Home > Arts/Culture/Entertainment > Review: Tommy Guns

“Who among us is the most dead?” a Black zombie asks a young white soldier who has wandered out of his own time. The answer, in Carlos Conceição’s not-really-war-film Tommy Guns, seems to be that colonialism inters colonizer and colonized in the same cycle of murder and death, staggering around in moldering circles together.

It’s hard to describe the plot of Tommy Guns, in part because avoiding spoilers is tricky, and in part because there just isn’t that much narrative. But most of the film is set in an indeterminate time in an indeterminate country that may be Angola under Portuguese rule. Coronel (Gustavo Sumpta) spends his days training a troop of soldiers, including our sort-of protagonist, Zé (João Arrais). The soldiers have been in the same barracks, surrounded by a huge wall, for a long time—long enough that they don’t remember their mothers’ names. 

The movie rambles here and there, introducing characters—and for that matter, genres (a Romeo and Juliet riff, for example)—only to abandon them. But it’s structured by a series of rhyming scenes in which sex, desire, and/or recognition are shattered by violence and death.

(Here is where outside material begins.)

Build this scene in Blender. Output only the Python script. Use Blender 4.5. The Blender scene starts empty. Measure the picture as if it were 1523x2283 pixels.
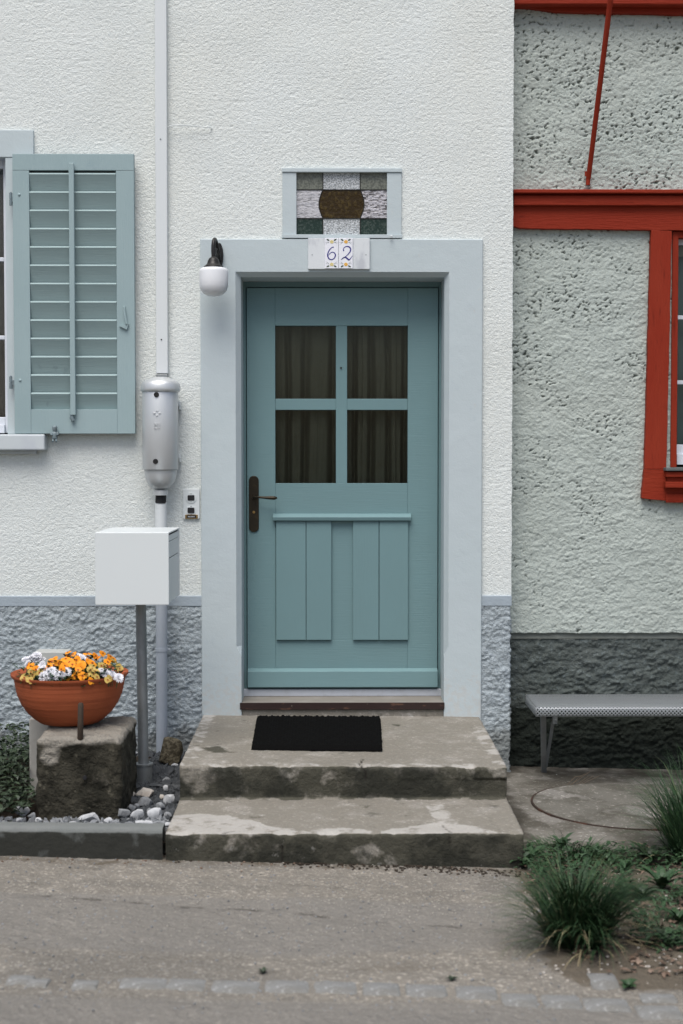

Colonialism here is less a history than a dreamed primal scene, in which intimate brutality is enacted and reenacted by imperial cat’s-paws who barely know who they are, much less what they’re doing or why. 

Tommy Guns doesn’t entirely escape the Western colonial war film’s characteristic obsession with the heart of the colonizer at the expense of the material conditions of the colonized. But it manages to make war look not just ugly and pointless, but embarrassing, dull, and humiliating in a way that, say, Full Metal Jacket—which it at times seems to consciously parody—does not. Conceição has created a smart, strange film that is disjointed because colonialism is a thing of disjointed desires, histories, and deaths. 118 min.